Exact reproduction is required for the lines bounded by the one containing "Build this scene" and the one containing "(.35, .6, .8, 1)", both bounds included. Print them without any pictures.

+++ MATERIAL

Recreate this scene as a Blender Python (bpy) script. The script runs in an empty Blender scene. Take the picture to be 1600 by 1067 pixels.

++++++
+++ MATERIAL

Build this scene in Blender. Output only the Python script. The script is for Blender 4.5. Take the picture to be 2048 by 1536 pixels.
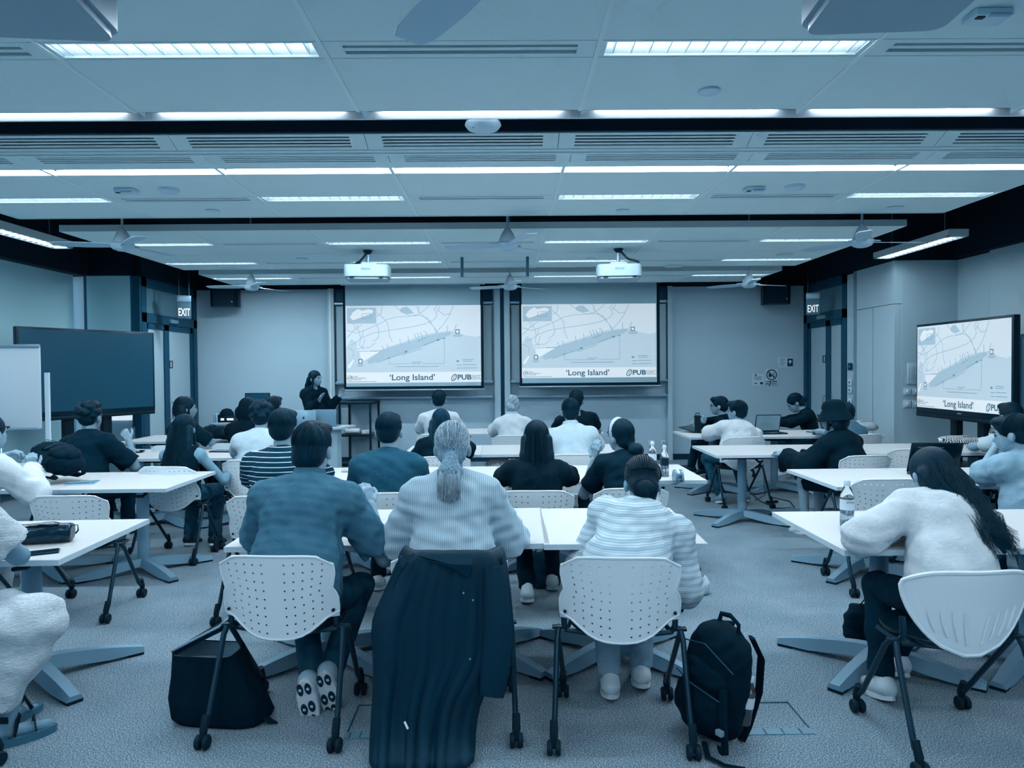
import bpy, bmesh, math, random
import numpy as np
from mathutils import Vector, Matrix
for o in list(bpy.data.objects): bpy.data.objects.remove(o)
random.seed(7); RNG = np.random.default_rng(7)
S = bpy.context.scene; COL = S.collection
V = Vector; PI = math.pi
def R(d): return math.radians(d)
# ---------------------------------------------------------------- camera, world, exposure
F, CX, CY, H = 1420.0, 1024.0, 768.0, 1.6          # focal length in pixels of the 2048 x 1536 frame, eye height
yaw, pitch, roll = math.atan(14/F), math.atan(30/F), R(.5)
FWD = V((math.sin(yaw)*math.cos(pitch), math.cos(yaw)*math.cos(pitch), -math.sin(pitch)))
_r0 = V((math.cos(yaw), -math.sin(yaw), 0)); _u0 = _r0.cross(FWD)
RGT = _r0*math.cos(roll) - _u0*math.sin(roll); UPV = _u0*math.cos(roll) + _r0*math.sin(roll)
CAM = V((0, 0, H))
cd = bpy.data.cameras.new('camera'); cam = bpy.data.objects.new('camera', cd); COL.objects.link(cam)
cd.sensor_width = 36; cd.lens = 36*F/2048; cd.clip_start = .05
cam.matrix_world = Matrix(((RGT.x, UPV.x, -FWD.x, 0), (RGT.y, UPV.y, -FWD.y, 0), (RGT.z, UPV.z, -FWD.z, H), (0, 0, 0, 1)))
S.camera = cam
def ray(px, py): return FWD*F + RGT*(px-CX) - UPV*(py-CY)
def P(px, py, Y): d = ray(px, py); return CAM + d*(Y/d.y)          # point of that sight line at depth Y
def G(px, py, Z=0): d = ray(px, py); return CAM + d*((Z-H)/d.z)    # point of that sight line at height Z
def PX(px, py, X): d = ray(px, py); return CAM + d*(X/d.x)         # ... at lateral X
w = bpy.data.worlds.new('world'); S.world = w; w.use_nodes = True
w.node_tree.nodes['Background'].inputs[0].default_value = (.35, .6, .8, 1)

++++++

WORKED ANSWER »
Build this scene in Blender. Output only the Python script. The script is for Blender 4.5. Take the picture to be 2048 by 1536 pixels.
import bpy, bmesh, math, random
import numpy as np
from mathutils import Vector, Matrix
for o in list(bpy.data.objects): bpy.data.objects.remove(o)
random.seed(7); RNG = np.random.default_rng(7)
S = bpy.context.scene; COL = S.collection
V = Vector; PI = math.pi
def R(d): return math.radians(d)
# ---------------------------------------------------------------- camera, world, exposure
F, CX, CY, H = 1420.0, 1024.0, 768.0, 1.6          # focal length in pixels of the 2048 x 1536 frame, eye height
yaw, pitch, roll = math.atan(14/F), math.atan(30/F), R(.5)
FWD = V((math.sin(yaw)*math.cos(pitch), math.cos(yaw)*math.cos(pitch), -math.sin(pitch)))
_r0 = V((math.cos(yaw), -math.sin(yaw), 0)); _u0 = _r0.cross(FWD)
RGT = _r0*math.cos(roll) - _u0*math.sin(roll); UPV = _u0*math.cos(roll) + _r0*math.sin(roll)
CAM = V((0, 0, H))
cd = bpy.data.cameras.new('camera'); cam = bpy.data.objects.new('camera', cd); COL.objects.link(cam)
cd.sensor_width = 36; cd.lens = 36*F/2048; cd.clip_start = .05
cam.matrix_world = Matrix(((RGT.x, UPV.x, -FWD.x, 0), (RGT.y, UPV.y, -FWD.y, 0), (RGT.z, UPV.z, -FWD.z, H), (0, 0, 0, 1)))
S.camera = cam
def ray(px, py): return FWD*F + RGT*(px-CX) - UPV*(py-CY)
def P(px, py, Y): d = ray(px, py); return CAM + d*(Y/d.y)          # point of that sight line at depth Y
def G(px, py, Z=0): d = ray(px, py); return CAM + d*((Z-H)/d.z)    # point of that sight line at height Z
def PX(px, py, X): d = ray(px, py); return CAM + d*(X/d.x)         # ... at lateral X
w = bpy.data.worlds.new('world'); S.world = w; w.use_nodes = True
w.node_tree.nodes['Background'].inputs[0].default_value = (.35, .6, .8, 1)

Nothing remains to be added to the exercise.